For Dr. Dalya Perez, it was a no-brainer to join the research team of our ongoing Count Me In study. Perez, a Jewish woman of Color who holds a Ph.D. in Educational Leadership and Policy Studies, is currently the Program Manager for Diversity and Inclusion of Mixed Reality at Microsoft. Perez finds satisfaction using her expertise, identities, and experiences to create institutional change. But being a researcher for a national study on Jews of Color enables Perez to experience the wholeness of her identities in new ways.
“As a Jew of Color, it’s rare to see myself reflected either in Jewish spaces or in BIPOC (Black, Indigenous, and People of Color) spaces,” Perez said. “Most Jews of Color that I know don’t have other Jewish connections in their BIPOC community spaces…this intersection of identity is usually a lonely experience and is not given much visibility.”

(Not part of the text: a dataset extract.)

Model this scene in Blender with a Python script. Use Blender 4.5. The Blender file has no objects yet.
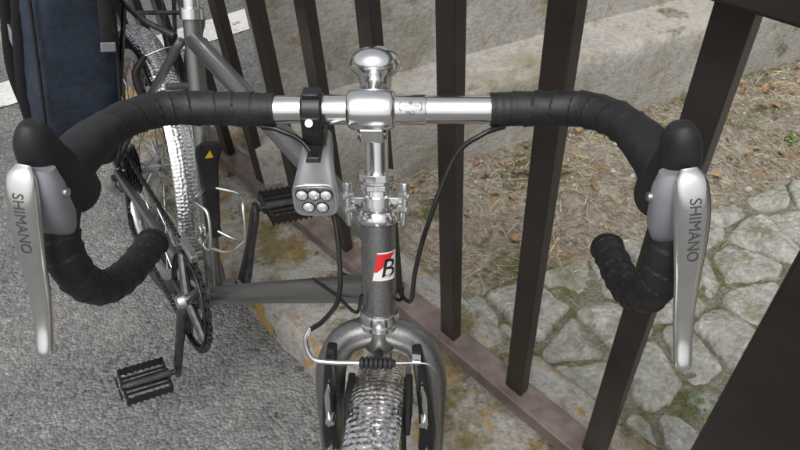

As part of the research team, Perez combines her all-too-common experience of loneliness as a Jew of Color with her academic training and experience in professional diversity work to create knowledge to help bring equity and inclusion to American Jewish communities. This work also offers a place of healing for Perez’s own life experience navigating identities that are seen as incompatible.
“When [lead researcher] Tobin reached out to me last year to share this project with me and invite me to participate, I couldn’t say no. As a daughter of an Egyptian Sephardic Jewish refugee mother and a Filipino immigrant father, my life and identity have been deeply informed by the experience of navigating between my multiracial and Jewish identities.”
Perez also wants to build more accessible and inclusive spaces for Jews of Color in her own Jewish communities. “I think in every Jewish space and community I’ve been in, I’ve gravitated toward helping organize the JoC spaces,” she said, listing JoC Shabbat gatherings and affinity groups she’s been part of constructing.
Perez has, however, encountered some of the difficulties that many leaders who are Jews of Color face in predominantly white Jewish spaces. She has felt she was “called in too late” to a community’s anti-racist process, or was tokenized—treated “as a prop” for a community to showcase their anti-racism. Perez says tokenizing Jews of Color is “how racism shows up in Jewish spaces all the time in an effort toward increased diversity.” The experience for Jews of Color is burdensome and exhausting, she described.
Now, Perez hopes that her work on the Count Me In study can lead to a greater understanding of JoC experiences and identities among the larger U.S. Jewish community.
“The findings I think will have a big impact on the Jewish community. They’re sobering. It’s just real, undeniable, hard data about how Jews of Color feel in mainstream Jewish spaces.” How this data will be used has multiple layers, according to Perez.
“I think [the data] can be used in so many different ways. I imagine different leaders, congregations, and Jewish organizations could even utilize different pieces of the survey data and qualitative data as case studies for their communities.” Perez says she hopes predominantly white Jewish communities will read the data searching for reflections of their own contributions to the troubling experiences of Jews of Color, asking questions such as, “where does this show up in our work? Where are Jews of Color experiencing racial battle fatigue in our community? How might we be tokenizing Jews of Color in our efforts?
Perez finds Count Me In’s centering of JoC voices to be especially powerful, to “make sure we’re listening to stories, that we’re centering narratives of Jews of Color to lead this process.” At the same time, she wants people to know that this study isn’t only intended to get white Jewish communities up to speed on the experiences of JoCs.
“What I also care about is, what do Jews of Color want to do with this data? What do we want to do with this? How do we create more spaces that are by and for us to foster safer space, brave space, healing space?”
Perez said these questions are important for Jews of Color to hold onto as the findings of the research study are revealed. “So many of us are so used to navigating these predominantly white Jewish spaces as Jews of Color that it becomes almost normalized,” often leaving Jews of Color to feel they must accept their sense of exclusion or lack of belonging as something that just is. Perez wants to see a future where “soulful, deep, connected relationships” are fostered among Jews of Color. For Perez, the Count Me In study might be a start.
“This is such a kick ass research team…I love that JoCI is doing this. It’s just been an honor. [The research team is] a beautiful group and the data are incredible.” But more important than what the data say is how they compel the the Jewish community to move toward a more just and equitable place. “I hope we treat it almost like a holy text. I hope that we drash over it and make space to like really dig in and be Talmudic about it.” If guided by racial justice frameworks and an intentionality to center JoC voices, Perez believes that collectively working through the findings of this study “could be transformative.”